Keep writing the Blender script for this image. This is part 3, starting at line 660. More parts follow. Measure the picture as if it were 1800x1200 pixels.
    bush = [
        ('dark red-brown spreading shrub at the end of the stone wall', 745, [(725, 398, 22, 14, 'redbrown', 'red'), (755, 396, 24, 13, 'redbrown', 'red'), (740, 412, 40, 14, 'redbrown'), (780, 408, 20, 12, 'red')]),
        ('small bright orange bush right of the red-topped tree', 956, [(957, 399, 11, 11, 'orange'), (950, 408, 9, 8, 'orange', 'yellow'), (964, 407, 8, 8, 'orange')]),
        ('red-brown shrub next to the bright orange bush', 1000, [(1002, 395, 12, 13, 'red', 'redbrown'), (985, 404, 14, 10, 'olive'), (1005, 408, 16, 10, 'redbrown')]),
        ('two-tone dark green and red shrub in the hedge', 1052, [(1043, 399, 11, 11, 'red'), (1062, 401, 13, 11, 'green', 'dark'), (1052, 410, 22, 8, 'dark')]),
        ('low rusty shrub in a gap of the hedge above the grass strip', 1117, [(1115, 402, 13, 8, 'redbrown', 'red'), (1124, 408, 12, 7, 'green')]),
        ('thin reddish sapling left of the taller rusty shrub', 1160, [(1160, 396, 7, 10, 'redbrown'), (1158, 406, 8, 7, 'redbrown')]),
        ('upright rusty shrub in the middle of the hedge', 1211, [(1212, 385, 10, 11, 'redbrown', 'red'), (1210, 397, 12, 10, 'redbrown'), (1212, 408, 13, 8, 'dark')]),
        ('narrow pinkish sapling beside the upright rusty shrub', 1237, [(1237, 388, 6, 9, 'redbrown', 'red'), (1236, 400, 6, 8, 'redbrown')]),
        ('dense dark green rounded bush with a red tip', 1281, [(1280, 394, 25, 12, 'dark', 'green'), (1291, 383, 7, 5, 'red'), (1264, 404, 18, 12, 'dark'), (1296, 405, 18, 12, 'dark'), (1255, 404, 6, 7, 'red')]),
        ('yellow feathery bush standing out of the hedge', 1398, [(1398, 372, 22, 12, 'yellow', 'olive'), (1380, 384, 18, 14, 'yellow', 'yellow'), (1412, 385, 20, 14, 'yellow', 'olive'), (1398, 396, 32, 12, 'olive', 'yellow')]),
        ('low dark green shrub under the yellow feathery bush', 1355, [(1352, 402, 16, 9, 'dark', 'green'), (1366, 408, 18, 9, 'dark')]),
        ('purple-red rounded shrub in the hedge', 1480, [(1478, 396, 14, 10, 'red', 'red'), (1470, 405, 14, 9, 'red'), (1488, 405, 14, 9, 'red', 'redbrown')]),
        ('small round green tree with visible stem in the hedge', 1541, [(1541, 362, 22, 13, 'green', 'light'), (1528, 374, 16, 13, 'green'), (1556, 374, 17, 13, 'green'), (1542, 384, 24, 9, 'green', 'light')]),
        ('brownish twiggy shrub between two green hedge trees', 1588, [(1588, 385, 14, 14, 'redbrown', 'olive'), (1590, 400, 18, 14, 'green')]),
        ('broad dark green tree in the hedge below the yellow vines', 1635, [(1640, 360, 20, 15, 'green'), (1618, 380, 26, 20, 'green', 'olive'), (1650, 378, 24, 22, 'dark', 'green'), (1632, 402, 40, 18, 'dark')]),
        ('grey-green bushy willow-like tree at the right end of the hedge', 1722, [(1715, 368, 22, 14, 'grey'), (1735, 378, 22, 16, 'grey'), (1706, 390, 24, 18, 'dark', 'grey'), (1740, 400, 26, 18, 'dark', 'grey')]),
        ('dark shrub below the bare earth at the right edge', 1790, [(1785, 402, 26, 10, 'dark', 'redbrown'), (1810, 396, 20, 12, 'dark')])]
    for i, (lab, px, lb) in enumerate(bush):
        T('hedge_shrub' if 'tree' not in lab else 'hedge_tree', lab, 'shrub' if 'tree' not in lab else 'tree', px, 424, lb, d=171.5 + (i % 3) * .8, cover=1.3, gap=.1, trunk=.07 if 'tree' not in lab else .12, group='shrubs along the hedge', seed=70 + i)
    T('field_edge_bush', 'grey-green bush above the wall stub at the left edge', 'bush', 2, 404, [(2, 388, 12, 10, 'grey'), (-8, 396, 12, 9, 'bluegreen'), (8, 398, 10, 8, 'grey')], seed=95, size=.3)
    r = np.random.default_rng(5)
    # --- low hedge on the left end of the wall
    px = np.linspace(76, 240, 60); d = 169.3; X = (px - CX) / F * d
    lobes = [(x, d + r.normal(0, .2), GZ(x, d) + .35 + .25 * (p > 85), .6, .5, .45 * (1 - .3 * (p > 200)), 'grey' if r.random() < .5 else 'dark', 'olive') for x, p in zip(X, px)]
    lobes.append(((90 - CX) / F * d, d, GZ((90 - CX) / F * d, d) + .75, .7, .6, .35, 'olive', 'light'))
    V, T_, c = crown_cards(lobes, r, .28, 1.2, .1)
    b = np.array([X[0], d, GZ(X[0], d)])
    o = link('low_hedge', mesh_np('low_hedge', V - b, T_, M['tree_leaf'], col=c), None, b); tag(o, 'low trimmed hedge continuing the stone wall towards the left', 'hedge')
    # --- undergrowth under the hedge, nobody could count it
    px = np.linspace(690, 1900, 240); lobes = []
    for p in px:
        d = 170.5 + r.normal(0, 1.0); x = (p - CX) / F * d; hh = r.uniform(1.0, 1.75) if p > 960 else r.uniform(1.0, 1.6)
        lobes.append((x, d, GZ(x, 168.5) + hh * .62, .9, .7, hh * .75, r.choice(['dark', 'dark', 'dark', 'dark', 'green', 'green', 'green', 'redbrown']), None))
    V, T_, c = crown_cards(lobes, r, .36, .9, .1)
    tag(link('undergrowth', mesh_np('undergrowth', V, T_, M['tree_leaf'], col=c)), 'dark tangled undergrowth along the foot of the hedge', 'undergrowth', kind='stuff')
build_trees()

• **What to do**
Write out the material from the first line to the last, exactly.

• **The completed task**
Keep writing the Blender script for this image. This is part 3, starting at line 660. More parts follow. Measure the picture as if it were 1800x1200 pixels.
    bush = [
        ('dark red-brown spreading shrub at the end of the stone wall', 745, [(725, 398, 22, 14, 'redbrown', 'red'), (755, 396, 24, 13, 'redbrown', 'red'), (740, 412, 40, 14, 'redbrown'), (780, 408, 20, 12, 'red')]),
        ('small bright orange bush right of the red-topped tree', 956, [(957, 399, 11, 11, 'orange'), (950, 408, 9, 8, 'orange', 'yellow'), (964, 407, 8, 8, 'orange')]),
        ('red-brown shrub next to the bright orange bush', 1000, [(1002, 395, 12, 13, 'red', 'redbrown'), (985, 404, 14, 10, 'olive'), (1005, 408, 16, 10, 'redbrown')]),
        ('two-tone dark green and red shrub in the hedge', 1052, [(1043, 399, 11, 11, 'red'), (1062, 401, 13, 11, 'green', 'dark'), (1052, 410, 22, 8, 'dark')]),
        ('low rusty shrub in a gap of the hedge above the grass strip', 1117, [(1115, 402, 13, 8, 'redbrown', 'red'), (1124, 408, 12, 7, 'green')]),
        ('thin reddish sapling left of the taller rusty shrub', 1160, [(1160, 396, 7, 10, 'redbrown'), (1158, 406, 8, 7, 'redbrown')]),
        ('upright rusty shrub in the middle of the hedge', 1211, [(1212, 385, 10, 11, 'redbrown', 'red'), (1210, 397, 12, 10, 'redbrown'), (1212, 408, 13, 8, 'dark')]),
        ('narrow pinkish sapling beside the upright rusty shrub', 1237, [(1237, 388, 6, 9, 'redbrown', 'red'), (1236, 400, 6, 8, 'redbrown')]),
        ('dense dark green rounded bush with a red tip', 1281, [(1280, 394, 25, 12, 'dark', 'green'), (1291, 383, 7, 5, 'red'), (1264, 404, 18, 12, 'dark'), (1296, 405, 18, 12, 'dark'), (1255, 404, 6, 7, 'red')]),
        ('yellow feathery bush standing out of the hedge', 1398, [(1398, 372, 22, 12, 'yellow', 'olive'), (1380, 384, 18, 14, 'yellow', 'yellow'), (1412, 385, 20, 14, 'yellow', 'olive'), (1398, 396, 32, 12, 'olive', 'yellow')]),
        ('low dark green shrub under the yellow feathery bush', 1355, [(1352, 402, 16, 9, 'dark', 'green'), (1366, 408, 18, 9, 'dark')]),
        ('purple-red rounded shrub in the hedge', 1480, [(1478, 396, 14, 10, 'red', 'red'), (1470, 405, 14, 9, 'red'), (1488, 405, 14, 9, 'red', 'redbrown')]),
        ('small round green tree with visible stem in the hedge', 1541, [(1541, 362, 22, 13, 'green', 'light'), (1528, 374, 16, 13, 'green'), (1556, 374, 17, 13, 'green'), (1542, 384, 24, 9, 'green', 'light')]),
        ('brownish twiggy shrub between two green hedge trees', 1588, [(1588, 385, 14, 14, 'redbrown', 'olive'), (1590, 400, 18, 14, 'green')]),
        ('broad dark green tree in the hedge below the yellow vines', 1635, [(1640, 360, 20, 15, 'green'), (1618, 380, 26, 20, 'green', 'olive'), (1650, 378, 24, 22, 'dark', 'green'), (1632, 402, 40, 18, 'dark')]),
        ('grey-green bushy willow-like tree at the right end of the hedge', 1722, [(1715, 368, 22, 14, 'grey'), (1735, 378, 22, 16, 'grey'), (1706, 390, 24, 18, 'dark', 'grey'), (1740, 400, 26, 18, 'dark', 'grey')]),
        ('dark shrub below the bare earth at the right edge', 1790, [(1785, 402, 26, 10, 'dark', 'redbrown'), (1810, 396, 20, 12, 'dark')])]
    for i, (lab, px, lb) in enumerate(bush):
        T('hedge_shrub' if 'tree' not in lab else 'hedge_tree', lab, 'shrub' if 'tree' not in lab else 'tree', px, 424, lb, d=171.5 + (i % 3) * .8, cover=1.3, gap=.1, trunk=.07 if 'tree' not in lab else .12, group='shrubs along the hedge', seed=70 + i)
    T('field_edge_bush', 'grey-green bush above the wall stub at the left edge', 'bush', 2, 404, [(2, 388, 12, 10, 'grey'), (-8, 396, 12, 9, 'bluegreen'), (8, 398, 10, 8, 'grey')], seed=95, size=.3)
    r = np.random.default_rng(5)
    # --- low hedge on the left end of the wall
    px = np.linspace(76, 240, 60); d = 169.3; X = (px - CX) / F * d
    lobes = [(x, d + r.normal(0, .2), GZ(x, d) + .35 + .25 * (p > 85), .6, .5, .45 * (1 - .3 * (p > 200)), 'grey' if r.random() < .5 else 'dark', 'olive') for x, p in zip(X, px)]
    lobes.append(((90 - CX) / F * d, d, GZ((90 - CX) / F * d, d) + .75, .7, .6, .35, 'olive', 'light'))
    V, T_, c = crown_cards(lobes, r, .28, 1.2, .1)
    b = np.array([X[0], d, GZ(X[0], d)])
    o = link('low_hedge', mesh_np('low_hedge', V - b, T_, M['tree_leaf'], col=c), None, b); tag(o, 'low trimmed hedge continuing the stone wall towards the left', 'hedge')
    # --- undergrowth under the hedge, nobody could count it
    px = np.linspace(690, 1900, 240); lobes = []
    for p in px:
        d = 170.5 + r.normal(0, 1.0); x = (p - CX) / F * d; hh = r.uniform(1.0, 1.75) if p > 960 else r.uniform(1.0, 1.6)
        lobes.append((x, d, GZ(x, 168.5) + hh * .62, .9, .7, hh * .75, r.choice(['dark', 'dark', 'dark', 'dark', 'green', 'green', 'green', 'redbrown']), None))
    V, T_, c = crown_cards(lobes, r, .36, .9, .1)
    tag(link('undergrowth', mesh_np('undergrowth', V, T_, M['tree_leaf'], col=c)), 'dark tangled undergrowth along the foot of the hedge', 'undergrowth', kind='stuff')
build_trees()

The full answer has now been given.